SHORT EXERCISE: The records below hold a stretch from the line with "Keep writing the" through the line with "dup(wc, (-4.87, 3.76, 0), R(184), 'white"; return exactly those lines, ends included, and nothing more.

EXERCISE INPUT:
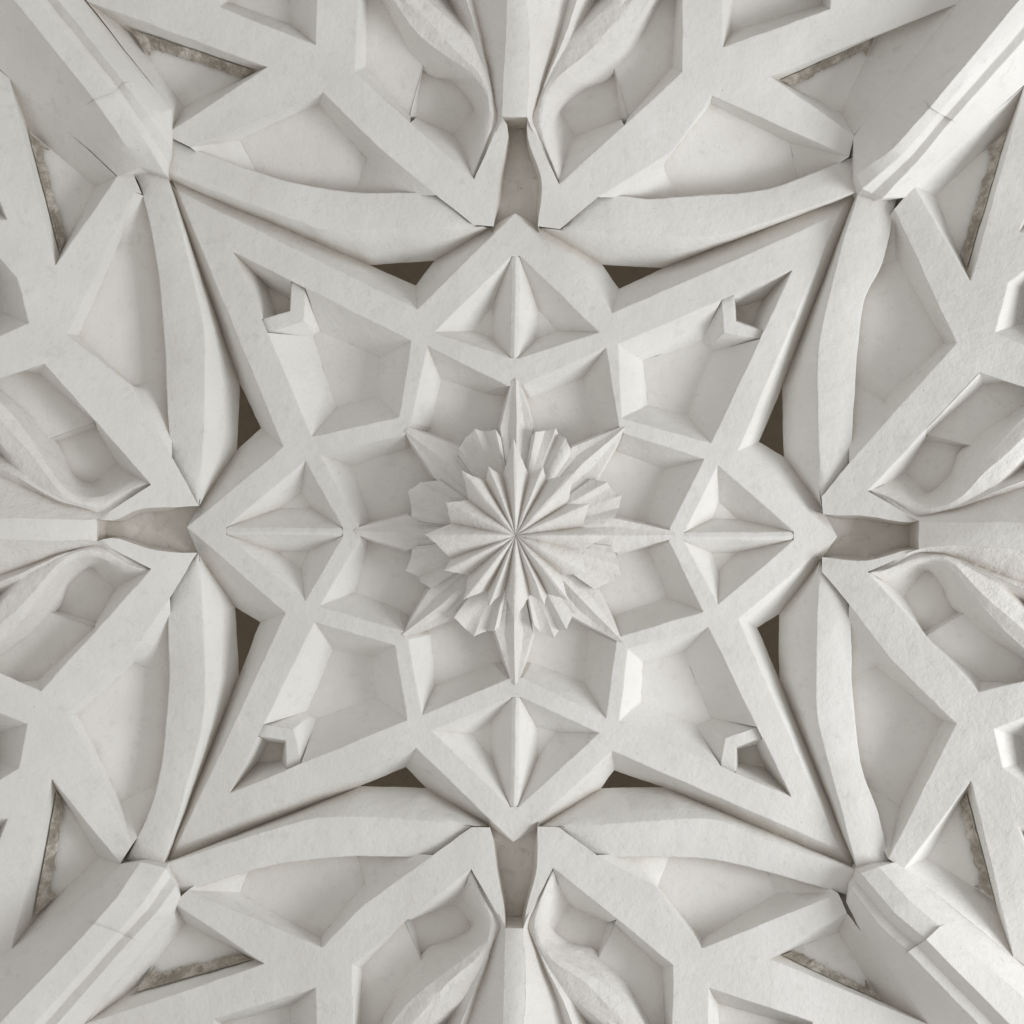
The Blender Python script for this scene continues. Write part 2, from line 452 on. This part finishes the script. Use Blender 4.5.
# ================================================================ OUTER BAYS
# points of the tracery of each half bay
K = [
 dict(a=(190,147), b=(323,93), c=(376,145), d=(436,195), e=(474,225), f=(494,226), fm=(499,178), g2=(508.5,132), g=(502,117), h=(474,180), i=(355,72), j=(358,0), k=(316,45), m=(267,67), n=(172,130), o=(88,2),
      bar=(507,0), q=[(422,78),(448,80),(473,107),(453,134),(416,117)], dr=(440,52)),
 dict(a=(849,157), b=(712,96), c=(672,152), d=(598,197), e=(560,229), f=(538,226), fm=(542,182), g2=(528,140), g=(527,117), h=(559,184), i=(682,72), j=(682,0), k=(723,47), m=(770,76), n=(854,135), o=(957,4),
      bar=(527,0), q=[(614,81),(586,90),(561,109),(577,135),(621,119)], dr=(607,50)),
 dict(a=(894,210), b=(956,343), c=(893,413), d=(849,463), e=(822,497), f=(823,514), fm=(868,516), g2=(903,522), g=(919,521), h=(868,491), i=(980,373), j=(1024,387), k=(995,333), m=(970,281), n=(914,186), o=(1024,86),
      bar=(1026,522), q=[(957,446),(951,470),(930,492),(907,471),(925,440)], dr=(991,452)),
 dict(a=(888,858), b=(956,724), c=(890,659), d=(849,604), e=(822,572), f=(822,557), fm=(866,561), g2=(903,551), g=(919,549), h=(867,572), i=(978,692), j=(1024,681), k=(994,729), m=(971,781), n=(904,869), o=(1013,957),
      bar=(1026,549), q=[(952,614),(942,588),(928,570),(905,597),(924,632)], dr=(989,614)),
 dict(a=(838,893), b=(702,948), c=(657,889), d=(597,855), e=(559,827), f=(537,827), fm=(537,868), g2=(528,905), g=(523,928), h=(553,868), i=(673,965), j=(672,1024), k=(709,988), m=(770,959), n=(847,913), o=(928,1024),
      bar=(523,1034), q=[(598,947),(575,943),(555,932),(571,907),(608,923)], dr=(602,982)),
 dict(a=(188,890), b=(322,947), c=(363,905), d=(433,855), e=(472,827), f=(490,827), fm=(496,868), g2=(503,905), g=(505,928), h=(471,869), i=(352,964), j=(353,1024), k=(316,988), m=(264,964), n=(174,903), o=(85,1024),
      bar=(503,1034), q=[(420,947),(451,938),(470,928),(453,905),(412,920)], dr=(430,984)),
 dict(a=(132,845), b=(67,714), c=(133,651), d=(170,598), e=(197,553), f=(183,553), fm=(150,549), g2=(115,538), g=(97,541), h=(151,569), i=(41,691), j=(0,672), k=(27,724), m=(52,779), n=(120,864), o=(12,949),
      bar=(-10,539), q=[(62,611),(67,590),(88,568),(114,590),(96,622)], dr=(27,614)),
 dict(a=(135,192), b=(67,334), c=(132,386), d=(172,457), e=(199,506), f=(181,507), fm=(140,509), g2=(115,520), g=(97,519), h=(151,485), i=(45,364), j=(0,380), k=(29,323), m=(55,265), n=(117,177), o=(10,79),
      bar=(-10,519), q=[(61,441),(72,471),(91,482),(116,463),(97,428)], dr=(27,433)),
]
RIN = [
 [(480,226),(425,227),(327,230),(300,222),(225,195),(171,174)],
 [(556,229),(642,234),(713,236),(767,222),(857,191)],
 [(821,499),(818,416),(819,343),(839,256),(858,192)],
 [(820,562),(817,620),(817,712),(829,765),(857,868)],
 [(560,827),(642,822),(711,819),(768,840),(856,870)],
 [(470,826),(381,817),(315,818),(256,834),(165,864)],
 [(199,556),(204,637),(204,712),(192,768),(164,862)],
 [(199,505),(204,418),(204,331),(188,256),(168,180)],
]
ROUT = [
 [(476,226),(436,195),(350,192),(275,178),(190,147),(172,138)],
 [(560,230),(598,197),(652,199),(692,196),(767,189),(850,158)],
 [(822,499),(849,463),(854,401),(857,356),(864,301),(883,261),(895,206)],
 [(822,566),(849,604),(852,687),(861,765),(878,813),(889,858)],
 [(559,828),(597,855),(672,857),(717,860),(768,872),(845,894)],
 [(472,827),(433,855),(356,856),(306,860),(256,869),(186,891)],
 [(198,553),(170,598),(169,687),(161,768),(150,810),(133,846)],
 [(199,507),(172,457),(164,331),(156,256),(142,192),(131,168)],
]
def T(o):
    if o in (0, 1): d = lambda u, v: 226 - v
    elif o in (2, 3): d = lambda u, v: u - 822
    elif o in (4, 5): d = lambda u, v: v - 826
    else: d = lambda u, v: 197 - u
    return lambda u, v: 7 + 0.27 * max(-6, d(u, v))
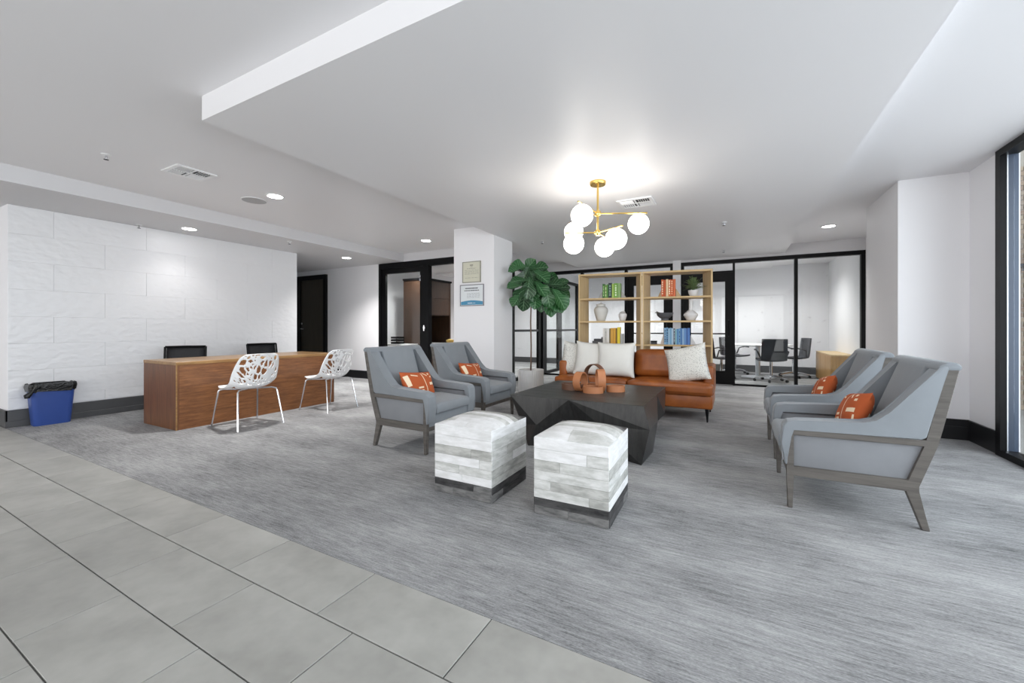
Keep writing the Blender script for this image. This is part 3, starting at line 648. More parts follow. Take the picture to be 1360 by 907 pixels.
wc = white_chair(); wc.location = (-4.88, 2.70, 0); wc.rotation_euler[2] = R(180); wc['label'] = 'white perforated chair at the desk, nearer the desk corner and wastebasket'
dup(wc, (-4.87, 3.76, 0), R(184), 'white perforated chair at the far end of the desk, nearer the armchair')

# ---------------------------------------------------------------- armchairs
def armchair():
    t = thing('armchair', 'x', 'armchair', group='blue grey armchairs with wooden frames')
    W = 0.362
    for s in (-1, 1):
        y0, y1 = (W - 0.036, W) if s > 0 else (-W, -W + 0.036)
        B().prism([(.290, .485), (.327, .485), (.327, .20), (.322, 0), (.296, 0), (.290, .20)], 'y', y0, y1, 0.004, 1).build('leg', M['greywood'], t)
        B().prism([(-.322, 0), (-.288, 0), (-.222, .20), (-.228, .262), (-.298, .46), (-.385, .88), (-.436, .88), (-.352, .47), (-.272, .235), (-.272, .21)], 'y', y0, y1, 0.004, 1).build('leg', M['greywood'], t)
        B().prism([(.31, .448), (.31, .484), (-.32, .494), (-.31, .457)], 'y', y0, y1, 0.003, 1).build('arm_rail', M['greywood'], t)
        B().prism([(.30, .20), (.30, .258), (-.24, .265), (-.235, .202)], 'y', y0, y1, 0.003, 1).build('side_rail', M['greywood'], t)
        p0, p1 = (W - 0.085, W - 0.018) if s > 0 else (-W + 0.018, -W + 0.085)
        B().prism([(.315, .25), (.30, .47), (-.31, .48), (-.235, .255)], 'y', p0, p1, 0.008, 2).build('side_panel', M['greyfab_side'], t)
        a0, a1 = (W - 0.105, W + 0.004) if s > 0 else (-W - 0.004, -W + 0.105)
        pf = [(.325, .262), (.338, .27), (.352, .40), (.347, .50), (.325, .53), (.27, .540), (-.04, .553), (-.10, .572), (-.16, .625), (-.355, .885), (-.372, .903), (-.395, .895), (-.390, .875), (-.306, .505), (-.28, .490), (.295, .487), (.310, .44)]
        B().prism(pf, 'y', a0, a1, 0.014, 3).build('arm', M['greyfab'], t)
        B().tube([(.348, s * (W - 0.002), .29), (.352, s * (W - 0.002), .40), (.346, s * (W - 0.002), .50)], 0.0035, 6).build('piping', M['greyfab_side'], t)
    B().prism([(-.20, .30), (-.385, .91), (-.43, .915), (-.445, .89), (-.30, .27)], 'y', -W + 0.06, W - 0.06, 0.018, 3).build('backrest', M['greyfab'], t)
    B().prism([(-.17, .40), (-.345, .885), (-.375, .915), (-.40, .915), (-.22, .38)], 'y', -0.215, 0.215, 0.016, 3).build('back_pad', M['greyfab'], t)
    B().prism([(-.235, .30), (-.415, .88), (-.436, .88), (-.262, .29)], 'y', -W + 0.03, W - 0.03, 0.004, 1).build('back_panel', M['greyfab_side'], t)
    B().prism([(-.345, .872), (-.352, .895), (-.385, .918), (-.425, .918), (-.447, .898), (-.44, .875)], 'y', -W - 0.003, W + 0.003, 0.010, 3).build('top_roll', M['greyfab'], t)
    bx(-0.24, 0.325, -W + 0.03, W - 0.03, 0.225, 0.335, 0.02, 3).build('seat_deck', M['greyfab'], t)
    B().prism([(.36, .34), (.365, .40), (.345, .430), (.0, .445), (-.20, .43), (-.20, .335)], 'y', -W + 0.108, W - 0.108, 0.022, 4).build('seat_cushion', M['greyfab'], t)
    bx(0.285, 0.32, -W + 0.03, W - 0.03, 0.195, 0.235, 0.004, 1).build('front_rail', M['greywood'], t); bx(-0.26, -0.225, -W + 0.03, W - 0.03, 0.20, 0.26, 0.004, 1).build('back_rail', M['greywood'], t)
    return t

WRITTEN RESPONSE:
Keep writing the Blender script for this image. This is part 3, starting at line 648. More parts follow. Take the picture to be 1360 by 907 pixels.
wc = white_chair(); wc.location = (-4.88, 2.70, 0); wc.rotation_euler[2] = R(180); wc['label'] = 'white perforated chair at the desk, nearer the desk corner and wastebasket'
dup(wc, (-4.87, 3.76, 0), R(184), 'white perforated chair at the far end of the desk, nearer the armchair')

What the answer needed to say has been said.